**Goal:** Write out the lines from the top of the material through the line with "PI = math.pi", exactly and with nothing added.

**Material provided:**
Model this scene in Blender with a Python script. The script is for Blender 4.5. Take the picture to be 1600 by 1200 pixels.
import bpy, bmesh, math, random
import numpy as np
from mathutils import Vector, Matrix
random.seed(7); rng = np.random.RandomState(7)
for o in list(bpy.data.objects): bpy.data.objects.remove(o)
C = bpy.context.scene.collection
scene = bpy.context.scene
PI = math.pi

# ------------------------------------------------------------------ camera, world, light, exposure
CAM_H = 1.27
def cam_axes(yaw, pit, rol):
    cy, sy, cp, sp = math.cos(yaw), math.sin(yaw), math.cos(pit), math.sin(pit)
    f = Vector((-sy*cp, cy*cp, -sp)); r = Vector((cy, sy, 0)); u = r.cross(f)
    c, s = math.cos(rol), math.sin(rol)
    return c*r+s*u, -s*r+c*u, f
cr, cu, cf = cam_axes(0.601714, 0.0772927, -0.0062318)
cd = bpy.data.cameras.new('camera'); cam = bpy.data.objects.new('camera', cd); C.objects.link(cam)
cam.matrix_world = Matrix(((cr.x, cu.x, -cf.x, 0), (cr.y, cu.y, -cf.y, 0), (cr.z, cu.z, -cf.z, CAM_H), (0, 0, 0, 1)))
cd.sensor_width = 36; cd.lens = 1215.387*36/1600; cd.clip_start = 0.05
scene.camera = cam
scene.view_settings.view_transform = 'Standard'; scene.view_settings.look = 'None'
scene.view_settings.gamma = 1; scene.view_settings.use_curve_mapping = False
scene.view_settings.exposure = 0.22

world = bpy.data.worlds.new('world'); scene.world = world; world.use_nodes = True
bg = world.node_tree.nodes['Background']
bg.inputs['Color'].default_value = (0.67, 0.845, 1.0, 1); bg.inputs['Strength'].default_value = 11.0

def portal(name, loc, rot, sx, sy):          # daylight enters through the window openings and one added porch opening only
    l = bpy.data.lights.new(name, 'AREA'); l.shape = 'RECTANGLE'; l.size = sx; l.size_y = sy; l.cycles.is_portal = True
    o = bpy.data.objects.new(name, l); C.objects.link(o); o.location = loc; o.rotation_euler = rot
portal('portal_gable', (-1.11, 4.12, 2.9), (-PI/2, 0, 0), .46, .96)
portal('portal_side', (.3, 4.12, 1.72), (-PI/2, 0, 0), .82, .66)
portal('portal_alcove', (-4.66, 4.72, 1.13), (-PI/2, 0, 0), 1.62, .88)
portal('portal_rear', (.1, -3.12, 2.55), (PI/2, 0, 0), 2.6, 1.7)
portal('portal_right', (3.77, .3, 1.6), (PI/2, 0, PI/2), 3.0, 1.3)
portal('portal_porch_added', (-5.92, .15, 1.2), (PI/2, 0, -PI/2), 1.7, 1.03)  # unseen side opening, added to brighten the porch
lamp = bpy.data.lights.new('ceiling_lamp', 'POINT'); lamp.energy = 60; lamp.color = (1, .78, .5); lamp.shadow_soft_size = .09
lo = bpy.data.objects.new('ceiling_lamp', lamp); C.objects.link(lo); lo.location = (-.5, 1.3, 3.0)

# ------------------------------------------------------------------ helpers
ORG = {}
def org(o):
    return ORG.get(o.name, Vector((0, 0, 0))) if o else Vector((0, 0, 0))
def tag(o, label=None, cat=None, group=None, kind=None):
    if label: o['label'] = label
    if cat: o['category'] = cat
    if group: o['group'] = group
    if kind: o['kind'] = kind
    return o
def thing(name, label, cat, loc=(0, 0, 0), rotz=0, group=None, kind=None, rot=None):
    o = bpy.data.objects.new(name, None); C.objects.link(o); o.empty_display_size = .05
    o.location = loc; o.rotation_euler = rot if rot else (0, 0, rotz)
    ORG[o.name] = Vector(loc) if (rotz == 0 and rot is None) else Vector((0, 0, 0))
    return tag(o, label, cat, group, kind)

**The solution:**
Model this scene in Blender with a Python script. The script is for Blender 4.5. Take the picture to be 1600 by 1200 pixels.
import bpy, bmesh, math, random
import numpy as np
from mathutils import Vector, Matrix
random.seed(7); rng = np.random.RandomState(7)
for o in list(bpy.data.objects): bpy.data.objects.remove(o)
C = bpy.context.scene.collection
scene = bpy.context.scene
PI = math.pi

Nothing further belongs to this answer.